- Collected material:
++++

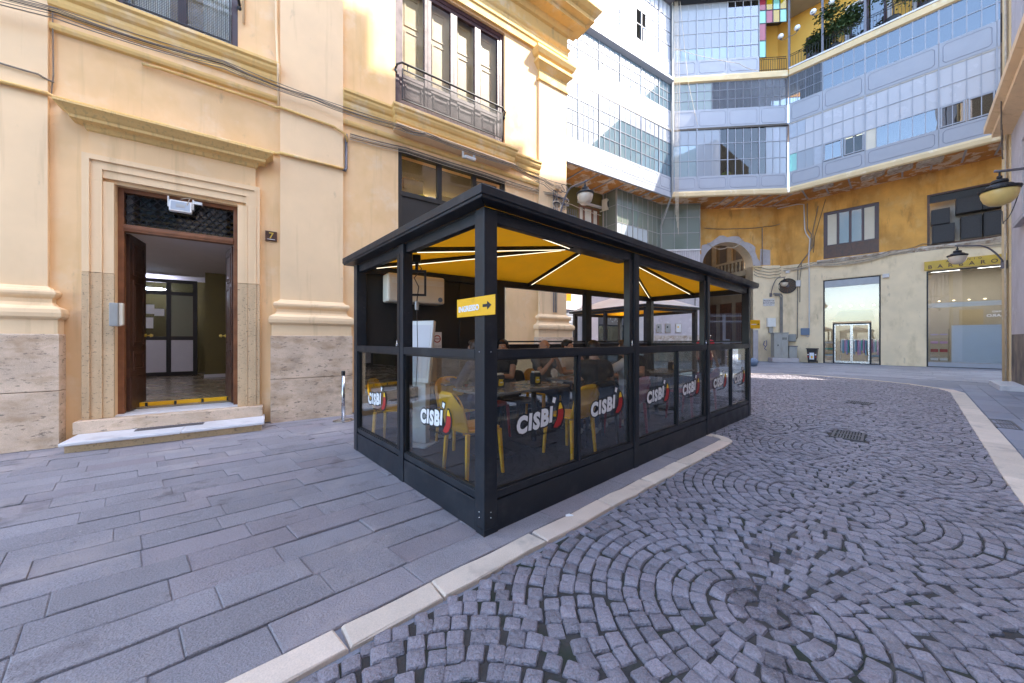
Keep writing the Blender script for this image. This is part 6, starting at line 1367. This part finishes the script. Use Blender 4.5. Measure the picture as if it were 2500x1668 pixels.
# ------------------------------------------------------------------ second pavilion behind the first
P2 = Frame(3.92, 10.15, 30); p2 = P2.thing('dining_pavilion', 'second pavilion with white cloth roof seen through the first', 'pavilion'); PW, PD = 2.45, 3.3
for x in (0, PW - .12):
    for y in (0, PD - .12): MB().box(x, x + .12, y, y + .12, 0, 2.40).build('post', 'anthracite', p2)
MB().box(0, .1, PD / 2, PD / 2 + .1, 0, 2.4).build('post', 'anthracite', p2)
for a in ((.12, PW - .12, .02, .08), (.12, PW - .12, PD - .08, PD - .02), (.02, .08, .12, PD - .12), (PW - .08, PW - .02, .12, PD - .12)):
    for z0, z1, nm in ((2.31, 2.40, 'top_beam'), (1.28, 1.35, 'hand_rail'), (.0, .24, 'skirt_panel')): MB().box(*a, z0, z1).build(nm, 'anthracite', p2)
    x0, x1, y0, y1 = a; MB().box(x0, x1, (y0 + y1) / 2 - .004, (y0 + y1) / 2 + .004, .24, 1.28).build('glass_panel', 'glass_pavilion', p2) if x1 - x0 > .5 else MB().box((x0 + x1) / 2 - .004, (x0 + x1) / 2 + .004, y0, y1, .24, 1.28).build('glass_panel', 'glass_pavilion', p2)
for a in ((-.1, PW + .1, -.1, 0), (-.1, PW + .1, PD, PD + .1), (-.1, 0, 0, PD), (PW, PW + .1, 0, PD)): MB().box(*a, 2.40, 2.48).build('roof_fascia', 'anthracite', p2)
def pyr(z0, z1, o, nm, m): MB().add([(-o, -o, z0), (PW + o, -o, z0), (PW + o, PD + o, z0), (-o, PD + o, z0), (PW / 2, PD * .35, z1), (PW / 2, PD * .65, z1)], [(0, 1, 4), (1, 2, 5, 4), (2, 3, 5), (3, 0, 4, 5)]).build(nm, m, p2)
pyr(2.485, 3.05, .09, 'roof_cloth', 'roof_cloth'); pyr(2.41, 2.9, -.02, 'lining', 'yellow_fabric')
MB().box(.1, .16, .2, 2.6, 2.42, 2.43).build('light_strip', 'led', p2)

# ------------------------------------------------------------------ tall house on the right side of the street
RB = Frame(16.5, 11.6, 221.3)
rb = RB.thing('street_house', 'tall mauve plastered house at the right edge of the picture', 'building')
SEG = [(0, 6.6, 19.3), (6.6, 9.5, 20.2), (9.5, 10.1, 21.2), (10.1, 10.6, 22.3), (10.6, 17, 24.0), (17, 30, 11.0)]  # unseen roof heights, stepped to shape the sun patch and let skylight in
for a, b, h in SEG:
    holes = [(x, x + 1.2, z, z + 2.4) for x in [a + .9 + 2.6 * k for k in range(12)] if x + 1.3 < b for z in (4.9, 9.4, 13.4, 16.6) if z + 2.5 < h]
    if a == 0: holes = [(2.0, 3.2, 4.9, 7.3), (4.6, 5.8, 4.9, 7.3), (2.0, 3.2, 9.4, 11.8), (4.6, 5.8, 9.4, 11.8), (2.0, 3.2, 13.4, 15.8), (4.6, 5.8, 13.4, 15.8)]
    wall(a, b, 0, h, holes, 0, .4, False).build('wall', 'mauve_wall', rb); MB().box(a, b, .401, 8, 0, h).build('core', 'interior_dark', rb)
    for i, (x0, x1, z0, z1) in enumerate(holes):
        w = frame_rect(x0, x1, z0, z1, .09, .12, .22); w.box((x0 + x1) / 2 - .04, (x0 + x1) / 2 + .04, .13, .2, z0, z1); w = w.build('window', 'wood_purple', rb); pane(w, x0 + .09, x1 - .09, z0 + .09, z1 - .09, .17, 'glass_dark'); MB().box(x0 - .12, x1 + .12, -.14, .0, z0 - .12, z0 - .002).build('sill', 'grey_stucco', w)
MB().box(.9, 30, -.05, -.001, 0, 1.6).build('plinth', 'grime_plinth', rb); MB().box(.0, .42, -.04, -.001, 0, 19).build('corner_strip', 'band_yellow', rb); FH = Frame(27, 14, -90); fh = FH.thing('added_shade_house', 'added unseen pale house blocking low sun beyond the right edge', 'building')  # unseen house added to cut the sun patch on the cobbles short
hh = [(1.2 + 2.6 * i, 2.4 + 2.6 * i, 4.5 + 3.6 * j, 6.9 + 3.6 * j) for i in range(5) for j in range(4)]; wall(0, 14, 0, 18.2, hh, 0, .4, False).build('wall', 'pale_wall', fh); MB().box(0, 14, .401, 10, 0, 18.2).build('core', 'interior_dark', fh); MB().mould(0, 14, [(0, 17.9), (.4, 18.1), (.4, 18.4), (0, 18.5)], 1, 1, .4).build('cornice', 'band_yellow', fh)
for x0, x1, z0, z1 in hh: w = frame_rect(x0, x1, z0, z1, .09, .12, .22).build('window', 'wood_purple', fh); pane(w, x0 + .09, x1 - .09, z0 + .09, z1 - .09, .17, 'glass_dark')
MB().mould(.45, 30, [(.0, 8.1), (.35, 8.25), (.35, 8.4), (.5, 8.5), (.5, 8.7), (.0, 8.8)], 1, 0).build('string_course', 'plaster_pale', rb)
for i, h in enumerate((4.2, 8.3)): MB().box(1.2 + 7 * i, 3.2 + 7 * i, -.5, -.05, 0, .14).build('door_step', 'marble', rb)
for i, (x, m) in enumerate(((.10, 'band_yellow'), (.24, 'band_yellow'), (.36, 'cable_pale'))): RB.put(MB().tube([(x, -.10 - .02 * i, 19), (x + .01, -.10, 10), (x, -.11, 4), (x + .01, -.10, .0)], .045 - .012 * i, 8), 'drain_pipe', m, ('ochre drain pipe at the far corner of the right-hand house', 'second ochre pipe beside the corner drain pipe', 'thin pale pipe beside the corner drain pipes')[i], 'pipe', smooth=True)
for i in range(5): RB.put(cable([(.3, -.15, 7.4 + .3 * i), (1.5, -.3, 8.0 + .6 * i), (4.0, -.55, 9.4 + .8 * i)], .018, .12 + .1 * i, 8), 'cable_run', 'cable_dark' if i % 2 else 'cable', 'dark cable sagging up the right-hand house', 'cable', group='cables on the right-hand house')
RB.put(cable([(.2, -.15, 5.7), (.9, -.2, 5.2), (2.6, -.1, 5.75)], .012, .2, 8), 'slack_cable', 'cable_dark', 'thin dark cable hanging beside the right-hand lamp', 'cable')
b1 = RB.w(.25, -.12, 3.95); street_lamp('bracket street lamp in front of the gold shop sign', b1, Vector(b1) + Vector((-1.35, .15, .62)), 0, .46)
b2 = Vector(RB.w(9.0, -.05, 4.1)); street_lamp('large amber bowled street lamp at the right edge', b2, Vector((8.54, 6.12, 4.38)), 0, .47, 'lamp_amber')

# ------------------------------------------------------------------ people
def blob(mb, vox, it=4):
    o = bpy.data.objects.new('tmp', mb.mesh('tmp', recalc=True))
    r = o.modifiers.new('r', 'REMESH'); r.mode = 'VOXEL'; r.voxel_size = vox; r.use_smooth_shade = True
    s = o.modifiers.new('s', 'SMOOTH'); s.factor = .5; s.iterations = it
    out = evaluated_mesh(o); out.materials.clear(); return out
SIT = dict(pelvis=(0, -.06, .55), belly=(0, -.05, .70), chest=(0, -.05, .90), neck=(0, -.035, 1.07), head=(0, .0, 1.205), shL=(-.175, -.05, 1.0), shR=(.175, -.05, 1.0), elL=(-.235, .08, .77), elR=(.235, .08, .77), wrL=(-.13, .30, .80), wrR=(.13, .30, .80), hdL=(-.08, .40, .81), hdR=(.08, .40, .81),
           hipL=(-.09, -.02, .53), hipR=(.09, -.02, .53), knL=(-.11, .40, .50), knR=(.11, .40, .50), anL=(-.11, .38, .09), anR=(.11, .38, .09), toL=(-.12, .54, .04), toR=(.12, .54, .04))
STAND = dict(SIT, pelvis=(0, 0, .92), belly=(0, 0, 1.06), chest=(0, .0, 1.25), neck=(0, 0, 1.43), head=(0, .02, 1.57), shL=(-.18, 0, 1.36), shR=(.18, 0, 1.36), elL=(-.24, -.03, 1.08), elR=(.24, .02, 1.08), wrL=(-.24, .06, .84), wrR=(.24, .12, .86), hdL=(-.24, .10, .76), hdR=(.23, .16, .78), hipL=(-.09, 0, .88), hipR=(.09, 0, .88), knL=(-.10, .10, .50), knR=(.10, -.02, .49), anL=(-.10, .14, .09), anR=(.10, -.16, .10), toL=(-.11, .30, .04), toR=(.11, -.02, .04))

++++

- Direction:
Leave out the pictures and restate, word for word, the lines from the top of the data through the line containing "2.43).build('light_strip', 'led', p2)", both included.

- Task response:
Keep writing the Blender script for this image. This is part 6, starting at line 1367. This part finishes the script. Use Blender 4.5. Measure the picture as if it were 2500x1668 pixels.
# ------------------------------------------------------------------ second pavilion behind the first
P2 = Frame(3.92, 10.15, 30); p2 = P2.thing('dining_pavilion', 'second pavilion with white cloth roof seen through the first', 'pavilion'); PW, PD = 2.45, 3.3
for x in (0, PW - .12):
    for y in (0, PD - .12): MB().box(x, x + .12, y, y + .12, 0, 2.40).build('post', 'anthracite', p2)
MB().box(0, .1, PD / 2, PD / 2 + .1, 0, 2.4).build('post', 'anthracite', p2)
for a in ((.12, PW - .12, .02, .08), (.12, PW - .12, PD - .08, PD - .02), (.02, .08, .12, PD - .12), (PW - .08, PW - .02, .12, PD - .12)):
    for z0, z1, nm in ((2.31, 2.40, 'top_beam'), (1.28, 1.35, 'hand_rail'), (.0, .24, 'skirt_panel')): MB().box(*a, z0, z1).build(nm, 'anthracite', p2)
    x0, x1, y0, y1 = a; MB().box(x0, x1, (y0 + y1) / 2 - .004, (y0 + y1) / 2 + .004, .24, 1.28).build('glass_panel', 'glass_pavilion', p2) if x1 - x0 > .5 else MB().box((x0 + x1) / 2 - .004, (x0 + x1) / 2 + .004, y0, y1, .24, 1.28).build('glass_panel', 'glass_pavilion', p2)
for a in ((-.1, PW + .1, -.1, 0), (-.1, PW + .1, PD, PD + .1), (-.1, 0, 0, PD), (PW, PW + .1, 0, PD)): MB().box(*a, 2.40, 2.48).build('roof_fascia', 'anthracite', p2)
def pyr(z0, z1, o, nm, m): MB().add([(-o, -o, z0), (PW + o, -o, z0), (PW + o, PD + o, z0), (-o, PD + o, z0), (PW / 2, PD * .35, z1), (PW / 2, PD * .65, z1)], [(0, 1, 4), (1, 2, 5, 4), (2, 3, 5), (3, 0, 4, 5)]).build(nm, m, p2)
pyr(2.485, 3.05, .09, 'roof_cloth', 'roof_cloth'); pyr(2.41, 2.9, -.02, 'lining', 'yellow_fabric')
MB().box(.1, .16, .2, 2.6, 2.42, 2.43).build('light_strip', 'led', p2)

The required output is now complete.